BMW weist den Vorwurf von unerlaubten Kartellabsprachen brüsk zurück. Vor allem aber führt der Konzern ins Feld, im Gegensatz zu anderen „Lösungen im Markt“ mehrere Abgasreinigungssysteme für Dieselfahrzeuge eingesetzt zu haben. So seien auch Stickoxid-Speicher-Katalysatoren verbaut worden. Dank des aufwendigen und natürlich teureren Reinigungsverfahrens verbrauchen BMW-Dieselautos nach Darstellung des Herstellers vergleichbar wenig Adblue.
All das mag dazu beigetragen haben, dass die Bayern den Diesel-Skandal am glimpflichsten überstanden haben.
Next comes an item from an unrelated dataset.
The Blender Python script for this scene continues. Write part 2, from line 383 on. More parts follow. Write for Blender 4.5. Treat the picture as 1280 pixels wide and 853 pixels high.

So herrscht in München Kopfschütteln darüber, dass ausgerechnet BMW als aus Sicht der Manager „sauberster“ Konzern nun von der EU-Kommission abgestraft wird. Die BMW-Oberen sind auch entsprechend sauer auf Daimler.
Autoexperte Ferdinand Dudenhöffer merkt dazu gegenüber dieser Redaktion an: „Drei Autohersteller waren dabei, zwei haben sich angezeigt, der dritte, BMW, hat nun den Schwarzen Peter.“ Autoanalyst Jürgen Pieper vom Bankhaus Metzler meint: „Die Geschichte klingt schräg und ungerecht, hat sich doch BMW am korrektesten verhalten.“
Bekanntermaßen stimmen Recht und Gerechtigkeit aber nicht immer überein. Die BMW-Chefs kriechen dennoch nicht vor Vestager zu Kreuze, weil sie – wie es in München heißt – auf den guten Ruf ihrer Marke bedacht seien und nicht in die Nähe der Diesel-Sünder von VW, Audi oder Daimler gerückt werden wollten. Das penible Image-Bewusstsein wird teuer. Dies scheint es den BMW-Verantwortlichen indes wert zu sein.